The film opens with a mesmerizing close-up of a beehive, bees working tirelessly under the guidance of their queen. A voice-over calmly describes the structure of a hive and what happens when the queen disappears. It’s both a metaphor and a warning for what’s to come — Bugonia is very much a film about control, dependence, and the chaos that follows when leadership is questioned.
Without giving too much away, Caleb and his mentally challenged but fiercely loyal cousin, Eli, decide to abduct Ava. At first, it feels like a revenge plot — a working-class man raging against corporate greed. But Bugonia doesn’t stay that simple. Soon, Caleb reveals his true motive: he believes Ava is not human at all, but an alien infiltrator sent to study and manipulate humanity.
That reveal hits like a gut punch. It’s absurd, terrifying, and oddly hilarious — the kind of surreal pivot only Lanthimos could pull off. From that moment, Bugonia transforms into a claustrophobic psychological chess match. Ava tries every tactic to survive: sometimes mocking Caleb’s delusions, other times feeding into them. She adapts, manipulates, and provokes — and what begins as a hostage situation slowly turns into a power struggle between two people who each think they’re in control.

Focus Features
Watching Emma Stone and Jesse Plemons go head-to-head is pure cinematic electricity. Stone gives one of her boldest performances yet — a fascinating mix of fear, arrogance, and dark humor — while Plemons delivers a haunting portrayal of obsession and fragility. Their scenes together are so unpredictable that you genuinely never know who’s winning the mental game.
Visually, Bugonia is hypnotic. The cinematography oscillates between sterile corporate offices and grimy, dimly lit basements. At times, the film shifts into black-and-white, diving into surreal flashbacks of Caleb’s childhood and his dying mother — sequences that blur the line between memory, dream, and hallucination. The way Lanthimos integrates these visions gives the story a haunting emotional core amid all the madness.
The score is equally spectacular — a full orchestral suite that plays even in quiet, mundane moments, like someone biking through a field or making coffee. It’s intentionally over-dramatic, and yet it fits perfectly with the chaos of the story. The music mirrors the psychology of the characters: overwhelming, erratic, and beautiful all at once.

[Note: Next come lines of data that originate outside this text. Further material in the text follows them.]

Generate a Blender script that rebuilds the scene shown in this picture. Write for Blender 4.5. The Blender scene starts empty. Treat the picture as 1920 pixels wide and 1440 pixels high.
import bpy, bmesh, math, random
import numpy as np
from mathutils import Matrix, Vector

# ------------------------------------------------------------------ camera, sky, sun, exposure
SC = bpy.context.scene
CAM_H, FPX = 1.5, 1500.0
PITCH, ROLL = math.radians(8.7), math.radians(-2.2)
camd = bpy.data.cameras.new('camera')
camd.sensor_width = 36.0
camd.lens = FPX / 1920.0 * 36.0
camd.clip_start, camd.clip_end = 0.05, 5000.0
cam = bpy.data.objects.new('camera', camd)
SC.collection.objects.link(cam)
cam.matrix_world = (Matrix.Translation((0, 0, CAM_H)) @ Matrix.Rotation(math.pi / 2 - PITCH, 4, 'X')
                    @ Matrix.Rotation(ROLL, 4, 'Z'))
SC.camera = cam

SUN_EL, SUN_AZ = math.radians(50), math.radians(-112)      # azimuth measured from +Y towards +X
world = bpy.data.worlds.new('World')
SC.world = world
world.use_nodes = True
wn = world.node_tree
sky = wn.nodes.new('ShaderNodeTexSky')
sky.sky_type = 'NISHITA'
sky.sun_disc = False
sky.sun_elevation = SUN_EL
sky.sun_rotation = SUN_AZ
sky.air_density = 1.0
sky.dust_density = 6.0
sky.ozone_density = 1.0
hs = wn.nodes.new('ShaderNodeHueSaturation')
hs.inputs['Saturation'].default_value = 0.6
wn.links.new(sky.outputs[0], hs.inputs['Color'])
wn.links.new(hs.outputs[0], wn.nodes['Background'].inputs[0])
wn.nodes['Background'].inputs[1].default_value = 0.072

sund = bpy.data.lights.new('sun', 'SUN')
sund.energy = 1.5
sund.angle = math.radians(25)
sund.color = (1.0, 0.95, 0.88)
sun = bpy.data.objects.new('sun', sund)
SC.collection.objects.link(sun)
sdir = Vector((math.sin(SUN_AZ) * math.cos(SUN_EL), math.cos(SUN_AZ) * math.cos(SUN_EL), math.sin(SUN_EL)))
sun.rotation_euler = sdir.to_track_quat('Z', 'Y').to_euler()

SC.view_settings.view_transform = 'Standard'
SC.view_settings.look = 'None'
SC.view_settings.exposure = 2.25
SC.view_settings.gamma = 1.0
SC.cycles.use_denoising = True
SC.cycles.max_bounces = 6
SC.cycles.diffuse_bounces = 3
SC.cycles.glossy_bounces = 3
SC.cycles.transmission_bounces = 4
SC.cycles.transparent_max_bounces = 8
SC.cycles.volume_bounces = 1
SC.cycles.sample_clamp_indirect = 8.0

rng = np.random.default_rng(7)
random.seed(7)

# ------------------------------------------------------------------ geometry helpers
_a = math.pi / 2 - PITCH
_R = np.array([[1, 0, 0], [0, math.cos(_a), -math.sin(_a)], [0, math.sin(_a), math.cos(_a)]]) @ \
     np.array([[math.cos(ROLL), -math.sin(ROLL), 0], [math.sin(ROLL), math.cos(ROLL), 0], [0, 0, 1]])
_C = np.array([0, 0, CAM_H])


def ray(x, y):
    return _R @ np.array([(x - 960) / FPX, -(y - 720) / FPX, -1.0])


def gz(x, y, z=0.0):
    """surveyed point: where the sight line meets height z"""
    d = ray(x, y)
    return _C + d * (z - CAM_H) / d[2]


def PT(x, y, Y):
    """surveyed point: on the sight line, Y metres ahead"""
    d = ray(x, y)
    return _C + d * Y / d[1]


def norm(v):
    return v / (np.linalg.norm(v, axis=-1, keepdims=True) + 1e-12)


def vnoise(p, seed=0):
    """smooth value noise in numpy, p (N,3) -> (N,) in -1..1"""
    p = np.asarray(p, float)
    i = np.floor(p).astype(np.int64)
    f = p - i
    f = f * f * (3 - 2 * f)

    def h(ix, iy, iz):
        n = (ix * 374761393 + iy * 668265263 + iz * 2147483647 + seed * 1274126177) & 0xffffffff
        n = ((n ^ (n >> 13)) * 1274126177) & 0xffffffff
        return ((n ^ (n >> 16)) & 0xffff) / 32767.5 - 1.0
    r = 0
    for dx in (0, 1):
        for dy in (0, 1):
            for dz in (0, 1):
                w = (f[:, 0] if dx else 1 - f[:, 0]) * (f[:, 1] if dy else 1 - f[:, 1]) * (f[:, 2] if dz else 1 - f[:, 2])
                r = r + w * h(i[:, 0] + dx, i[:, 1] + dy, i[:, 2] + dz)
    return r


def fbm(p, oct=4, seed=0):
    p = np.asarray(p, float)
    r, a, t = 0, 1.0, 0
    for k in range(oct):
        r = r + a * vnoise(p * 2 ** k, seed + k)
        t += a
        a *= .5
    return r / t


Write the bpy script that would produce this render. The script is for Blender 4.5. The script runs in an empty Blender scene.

What’s most fascinating about Bugonia is that even in its insanity, it feels grounded in reality. Lanthimos uses Caleb’s paranoia to explore how misinformation, online extremism, and loneliness can warp people’s perception of truth. At the same time, he uses Ava’s character to show how power, ego, and moral superiority can make someone just as delusional in their own way.
By the end, I realized that everyone in Bugonia — from the characters to the audience — is being manipulated. Stone manipulates Plemons, Plemons manipulates Stone, and Lanthimos manipulates us. The result is a film that is funny, disturbing, and impossible to look away from.
Bugonia is not just one of the best films of the year — it’s one of the most daring. It’s the kind of movie that reminds you how thrilling it is when a filmmaker takes big, bizarre risks and completely commits to them.
Bugonia has a run time of 1 hour 58 minutes, and is rated R for bloody violent content including a suicide, grisly images and language.